-- What you should do --
Answer with a single number: the count of lines that include the string "picture".

○ ○ ○ ○

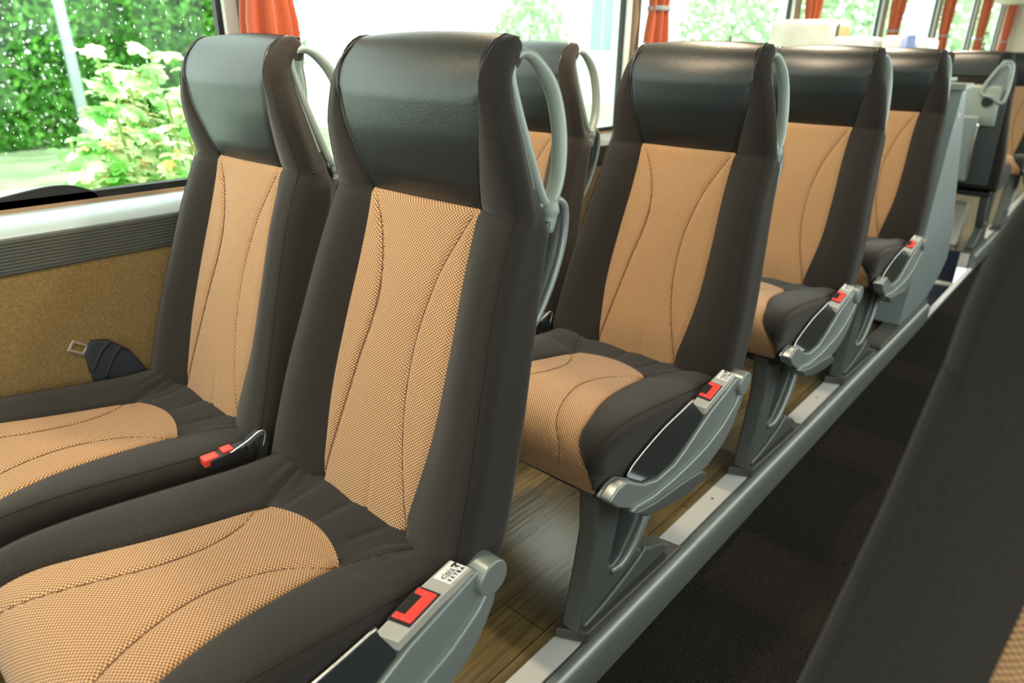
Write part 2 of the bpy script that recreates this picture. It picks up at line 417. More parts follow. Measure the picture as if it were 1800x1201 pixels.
    for sg in (-1, 1):
        pts = []; j0 = NC+8+2 if sg > 0 else M-1-8-1
        for i in range(4, len(P)-14, 3):
            p = P[i][j0]; pts.append(p + Vector((sg*0.0003, -0.0003, 0)))
        MB().tube(pts, 0.0008, 5).build('edge_stitching', m_thr2, backr, angle=None)
        a, b_ = (NC, NC+14) if sg > 0 else (M-14, M)
        MB().tube([P[seam_row][j % M] + Vector((0, -0.0002, 0)) for j in range(a, b_+1)], 0.0010, 5).build('cross_seam', m_thr2, backr, angle=None)
    return P

# ------------------------------------------------------------------ seat cushion
CP = [(0.030,0.445,0.20),(-0.030,0.449,0.11),(-0.085,0.452,0.095),(-0.120,0.456,0.096),(-0.20,0.468,0.102),(-0.27,0.478,0.112),(-0.33,0.485,0.127),(-0.385,0.487,0.145),
      (-0.422,0.481,0.154),(-0.446,0.464,0.165),(-0.457,0.440,0.188),(-0.457,0.413,0.212),(-0.449,0.387,0.228),(-0.430,0.376,0.235),(-0.36,0.372,0.235),(-0.2,0.372,0.235),(-0.05,0.375,0.235)]
CW = 0.221
def make_cushion(parent):
    path = spline([(a[0], a[1], a[2]) for a in CP], 8)
    N = len(path); P = []; UV = []; arc = 0
    rear = min(range(40), key=lambda i: abs(path[i].x + 0.085)); foot = 13*8+2
    CS = [(-0.12,0.093),(-0.165,0.062),(-0.22,0.045),(-0.28,0.045),(-0.33,0.058),(-0.39,0.082),(-0.43,0.105),(-0.457,0.135)]
    grooves = []
    NCc, NB, NK, NS = 48, 16, 6, 4
    edge_line = []
    for i, p in enumerate(path):
        y, z, b = p.x, p.y, min(p.z, CW-0.012)
        a = path[max(i-1, 0)]; c = path[min(i+1, N-1)]; tx, tz = c.x-a.x, c.y-a.y; L = math.hypot(tx, tz) or 1
        ny, nz = tz/L, -tx/L   # outward normal
        if i: arc += math.hypot(p.x-path[i-1].x, p.y-path[i-1].y)
        core = (max(-0.40, min(-0.0, y)), 0.412)
        row = []; uv = []
        fall = math.exp(-((i-rear)/7.0)**2)
        def surf(x):
            d = 0.0
            ax = abs(x)
            q = min(ax, 0.19)
            sh = 0.026*min(1.0, (q/0.1)**2)*fall*max(0, 1-max(0, ax-0.1)/0.1)
            d += 0.012*math.sin(PI*min(1, max(0, (ax-b)/(CW-b)))*0.8)*(1 if i < foot-16 else 0.3)
            yy = y - sh
            if i < rear:   # gathered pleats behind the insert
                k = (rear-i)/rear; ang = x*1.0
                for xs in (-0.13, -0.07, -0.01, 0.055, 0.12):
                    d -= 0.0024*math.exp(-((x-xs*(1+0.5*k))/0.006)**2)*math.sin(PI*min(1, k*1.1))
                d += 0.0008*math.sin(x*70)
                for sgn in (-1, 1): d -= 0.004*math.exp(-((x-sgn*(0.095+0.085*k))/0.005)**2)
            elif i < foot:
                if y > -0.4575 and z > 0.40 and ax < b:
                    w_ = interp([(-0.46,0.14)]+[(q_[0], q_[1]) for q_ in reversed(CS)], y, 1) if i < 11*8 else None
                    if w_: d -= 0.0035*math.exp(-((ax-w_)/0.0045)**2)
                d -= 0.004*math.exp(-((b-ax)/0.004)**2)
                if ax < b: d += 0.003*(1-(x/b)**2)
            return yy + ny*d, z + nz*d
        def pt(x, yy, zz): row.append(Vector((x, yy, zz))); uv.append((x, arc))
        sd = []
        r = 0.024
        for sgn in (-1, 1):
            s_ = []
            for j in range(1, NB+1):
                x = b + (CW-r-b)*j/NB if b < CW-r else b + (CW-0.006-b)*j/NB
                yy, zz = surf(sgn*x); s_.append((x, yy, zz))
            x_e, y_e, z_e = s_[-1]
            for j in range(1, NK+1):
                an = PI/2*j/NK; x = x_e + (CW-x_e)*math.sin(an); dd = r*(1-math.cos(an)); s_.append((x, y_e-ny*dd, z_e-nz*dd))
            x0, y0, z0 = s_[-1]
            for j in range(1, NS+1):
                q = j/NS; s_.append((CW, y0+(core[0]-y0)*q, z0+(core[1]-z0)*q))
            sd.append(s_)
        for x, yy, zz in reversed(sd[0]): pt(-x, yy, zz)
        for j in range(NCc+1):
            x = -b + 2*b*j/NCc; yy, zz = surf(x); pt(x, yy, zz)
        for x, yy, zz in sd[1]: pt(x, yy, zz)
        P.append(row); UV.append(uv)
    off = NB+NK+NS
    def region(i, j):
        return 'woven_insert' if (off <= j < off+NCc and rear <= i < foot) else 'seat_cushion'
    o = split_grid(P, UV, False, region, {'woven_insert': m_weave, 'seat_cushion': m_fab}, parent)
    for sgn in (-1, 1):
        pts = []
        for i in range(rear+1, 11*8):
            y = path[i].x; w_ = interp([(-0.46,0.14)]+[(q_[0], q_[1]) for q_ in reversed(CS)], y, 1)
            b = min(path[i].z, CW-0.012); w_ = min(w_, b); u = (sgn*w_/b+1)/2*NCc; j = int(u); t = u-j; j = min(j, NCc-1)
            pts.append(P[i][off+j].lerp(P[i][off+j+1], t) + Vector((0, 0, 0.0006)))
        MB().tube(pts[::2], 0.0006, 5).build('stitched_seam', m_thr, o['woven_insert'], angle=None)
        jj = off-NB-2 if sgn < 0 else off+NCc+NB+2
        MB().tube([P[i][jj] + Vector((0, 0, 0.0004)) for i in range(4, foot-4, 2)], 0.0009, 5).build('edge_stitching', m_thr2, o['seat_cushion'], angle=None)
        pts = []
        for i in range(3, rear+1):
            k = (rear-i)/rear; x = sgn*(0.095+0.085*k); best = min(range(len(P[i])), key=lambda q: abs(P[i][q].x-x) + (1 if P[i][q].z < 0.43 else 0))
            pts.append(P[i][best] + Vector((0, 0, 0.0004)))
        MB().tube(pts, 0.0008, 5).build('edge_stitching', m_thr2, o['seat_cushion'], angle=None)
    return P

# ------------------------------------------------------------------ seat hardware
def text_mesh(txt, size, ox, oy, depth=0.0002, bold=0.0):
    cu = bpy.data.curves.new('t', 'FONT'); cu.body = txt; cu.size = size; cu.extrude = depth; cu.offset = bold; cu.resolution_u = 3
    o = bpy.data.objects.new('t', cu); C.objects.link(o); dg = bpy.context.evaluated_depsgraph_get(); dg.update()
    me = bpy.data.meshes.new_from_object(o.evaluated_get(dg)); vs = [v.co.copy() + Vector((ox, oy, 0)) for v in me.vertices]; fs = [tuple(p.vertices) for p in me.polygons]
    bpy.data.objects.remove(o); bpy.data.curves.remove(cu); bpy.data.meshes.remove(me)
    return vs, fs
def make_handle(parent):
    def X(z): return 0.148 + (1.09-z)*0.12
    ring = [(0.166,1.062),(0.172,1.081),(0.190,1.090),(0.213,1.084),(0.238,1.060),(0.252,1.030),(0.257,0.990),(0.252,0.950),(0.240,0.920),(0.224,0.900),(0.211,0.910),(0.199,0.945),(0.186,0.985),(0.175,1.022)]
    pts = cspline([(X(z), y, z) for y, z in ring], 5); rad = []
    for p in pts:
        rearw = max(0, min(1, (p.y-0.20)/0.04)); rad.append((0.0085+0.0035*rearw, 0.0062+0.0022*rearw))
    mb = MB().tube(pts, rad, 12, True, flat=(1, 0, 0))
    h = mb.build('grab_handle', m_sil2, parent, angle=None)
    MB().tube(spline([(X(0.905), 0.224, 0.905), (X(0.89), 0.226, 0.885), (X(0.87)-0.004, 0.219, 0.862)], 5), [0.014]*5+[0.011]*5+[0.004], 10, flat=(1, 0, 0)).build('handle_foot', m_sil2, h, angle=None)
def make_shell(parent):
    prof = [(0.205,0.900),(0.240,0.905),(0.262,0.893),(0.266,0.865),(0.259,0.828),(0.240,0.785),(0.214,0.745),(0.185,0.715)]
    pr = spline([(0, y, z) for y, z in prof], 5)
    xs = [-0.166+0.332*k/12 for k in range(13)]
    v = []; f = []; n = len(pr)
    for p in pr:
        for x in xs: v.append((x, p.y+0.006*(1-(x/0.166)**2)-0.004, p.z))
    for i in range(n-1):
        for k in range(12): f.append((i*13+k, i*13+k+1, (i+1)*13+k+1, (i+1)*13+k))
    sh = link('back_shell', v, f, m_drk, parent); sm = sh.modifiers.new('Solidify', 'SOLIDIFY'); sm.thickness = 0.004; sm.offset = -1
    for sg in (-1, 1):
        MB().tube([(sg*0.168, p.y, p.z) for p in pr], [(0.007, 0.006)]*n, 8, flat=(1, 0, 0)).build('shell_rim', m_sil, sh, angle=None)
    # hard rear board below
    bd = []
    for z in (0.42, 0.52, 0.62, 0.72, 0.80, 0.88): bd.append((interp(BT, z, 2)+0.008, z))
    MB().prism(bd + [(y-0.010, z) for y, z in reversed(bd)], -0.185, 0.185).build('rear_board', m_drk, parent, bevel=0.003)
RIDGE = [(-0.010,0.466),(-0.064,0.448),(-0.121,0.430),(-0.165,0.408),(-0.210,0.386),(-0.250,0.371),(-0.313,0.368),(-0.360,0.383)]
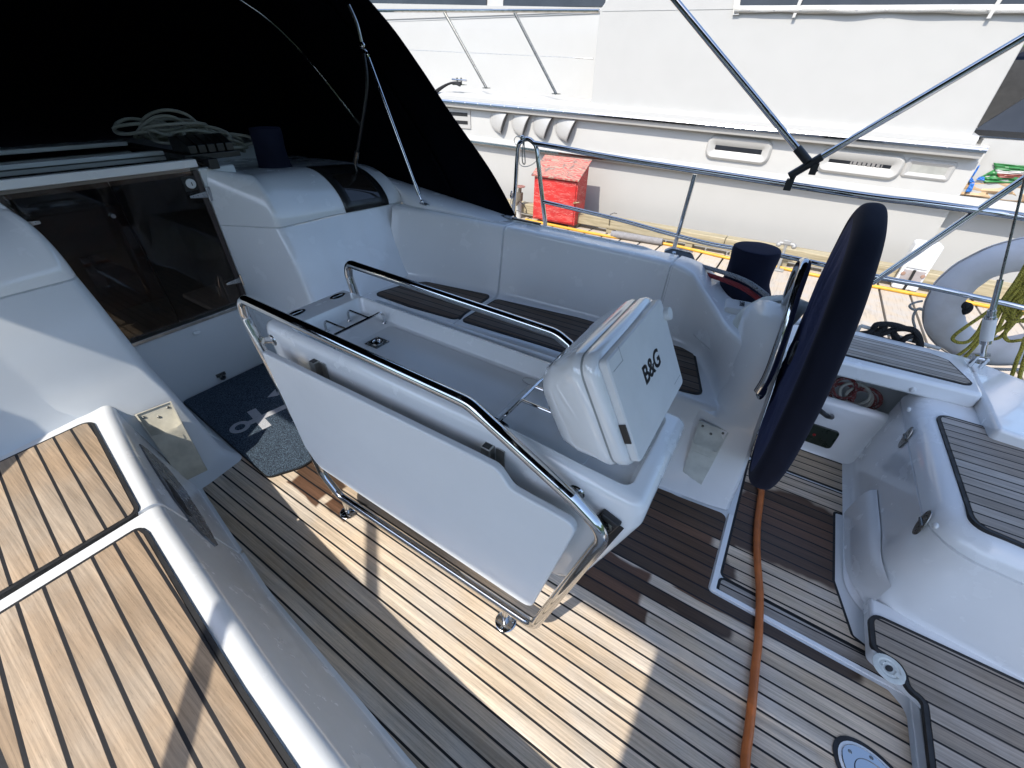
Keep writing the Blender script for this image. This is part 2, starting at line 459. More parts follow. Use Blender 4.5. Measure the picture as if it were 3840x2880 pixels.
# forward blocks either side of the companionway, and the fairing that climbs from them to the coachroof
EDGE = [(.004, -1.985, .37), (.05, -2.02, .385), (.3, -2.14, .405), (.5, -2.244, .422), (.8, -2.34, .44), (.91, -2.40, .446)]   # z, x, s
def edge_at(z):
    return interp([(e[0], e[1]) for e in EDGE], z), interp([(e[0], e[2]) for e in EDGE], z)
def block_outline(z, sg):
    ex, es = edge_at(z)
    s0 = .285 if sg > 0 else .40+.06*min(1, z/.45)
    if z < .44:
        f = z/.44
        ax_, as_ = -1.95-.2*f, interp(SB_S, -1.96)+(interp(SL_S, -2.12)-.565)*f+.02
        pl = [Vector((-2.72, s0, 0)), Vector((ex, es, 0)), Vector((ax_, as_, 0)), Vector((ax_-.05, as_+.35, 0))]
        rad = .045
    else:
        f = (z-.45)/.46
        ax_ = -2.16-.19*f; as_ = 1.10+.10*f
        pl = [Vector((-2.72, s0, 0)), Vector((ex, es, 0)), Vector((-2.20-.185*f, (es+as_)/2, 0)), Vector((ax_+.03, as_+.12, 0))]
        rad = .05
    q = fillet(pl, [0, rad, .3, 0], 8)
    fine_ = []
    for a, b_ in zip(q, q[1:]):
        n_ = 3 if (b_-a).length > .05 else 1
        fine_ += [a.lerp(b_, k/n_) for k in range(n_)]
    # the count depends on the outline: resample to a fixed number of points
    pts = q; out = []; Ls = [0]
    for a, b_ in zip(pts, pts[1:]): Ls.append(Ls[-1]+(b_-a).length)
    return pts
def block(sg):
    Y = lambda s_: YM+sg*s_
    rows = []
    for z in [.004, .03, .06, .1, .18, .3, .4, .5, .6, .7, .8, .88, .905]:
        q = block_outline(z, sg)
        flare = .035*max(0, 1-z/.07)**2
        rows.append([Vector((p.x+flare, Y(p.y-flare), z)) for p in q])
    mb = MB(); mb.grid(rows)
    return mb.build('coaming', 'gel_tex' if sg < 0 else 'gel', boat, angle=50)
blk_s = block(1); blk_p = block(-1)
def fairing(sg):
    q = block_outline(.91, sg)
    n = len(q)
    K1 = []; K2 = []
    for i, p in enumerate(q):
        # inner face leans a little, the front rolls back towards the coachroof
        if i == 0: K1.append(Vector((p.x, p.y, .912))); K2.append(Vector((-2.74, p.y+.04, 1.19))); continue
        t = min(1, max(0, (p.y-.33)/.20))
        K1.append(Vector((p.x, p.y, .912)))
        K2.append(Vector((p.x-.02-.30*t-.10*max(0, p.y-.6), p.y+.045*(1-t)+.03, 1.175-.035*t-.05*max(0, p.y-.75))))
    tail1 = [(-2.20, 1.27, .910), (-1.95, 1.30, .906), (-1.7, 1.325, .899), (-1.52, 1.345, .892)] if sg > 0 else [(-2.24, 1.27, .905), (-2.22, 1.29, .90)]
    tail2 = [(-2.62, 1.42, 1.045), (-2.2, 1.49, .972), (-1.8, 1.50, .925), (-1.45, 1.48, .890)] if sg > 0 else [(-2.62, 1.36, 1.03), (-2.60, 1.38, 1.0)]
    d1 = densify([K1[-1]]+[Vector(p) for p in tail1], 6); d2_ = densify([K2[-1]]+[Vector(p) for p in tail2], 6)
    # corner between the block and the coaming is rounded by dropping the outermost block point
    a = K1[:-1]+d1[1:]; b_ = K2[:-1]+d2_[1:]
    # densify long stretches of the block front
    A_, B_ = [a[0]], [b_[0]]
    for k in range(1, len(a)):
        m_ = max(1, int((a[k]-a[k-1]).length/.05))
        for r_ in range(1, m_+1):
            A_.append(a[k-1].lerp(a[k], r_/m_)); B_.append(b_[k-1].lerp(b_[k], r_/m_))
    rows = []
    g = [(-.004, .004), (.010, .0005), (.010, .003), (.0, .006)]
    rows.append([Vector((p.x, YM+sg*p.y, p.z-.007)) for p in A_])
    rows.append([Vector((p.x-.010, YM+sg*(p.y+.006), p.z-.003)) for p in A_])
    for k in range(15):
        t = k/14*pi/2
        e1 = (1-cos(t))**.9; e2 = sin(t)**.95
        rows.append([Vector((p.x+(q_.x-p.x)*e1, YM+sg*(p.y+(q_.y-p.y)*e1), p.z+(q_.z-p.z)*e2)) for p, q_ in zip(A_, B_)])
    last = rows[-1]
    rows.append([Vector((p.x-.35, p.y+sg*.02, p.z-.004)) for p in last])
    rows.append([Vector((min(p.x-.9, -3.2), p.y+sg*.10, p.z-.03)) for p in last])
    mb = MB(); mb.grid(rows)
    o = mb.build('coachroof_fairing', 'gel', boat, angle=60)
    return o, rows
fair_s, FR = fairing(1)
fair_p, _ = fairing(-1)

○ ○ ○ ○

-- Task result --
2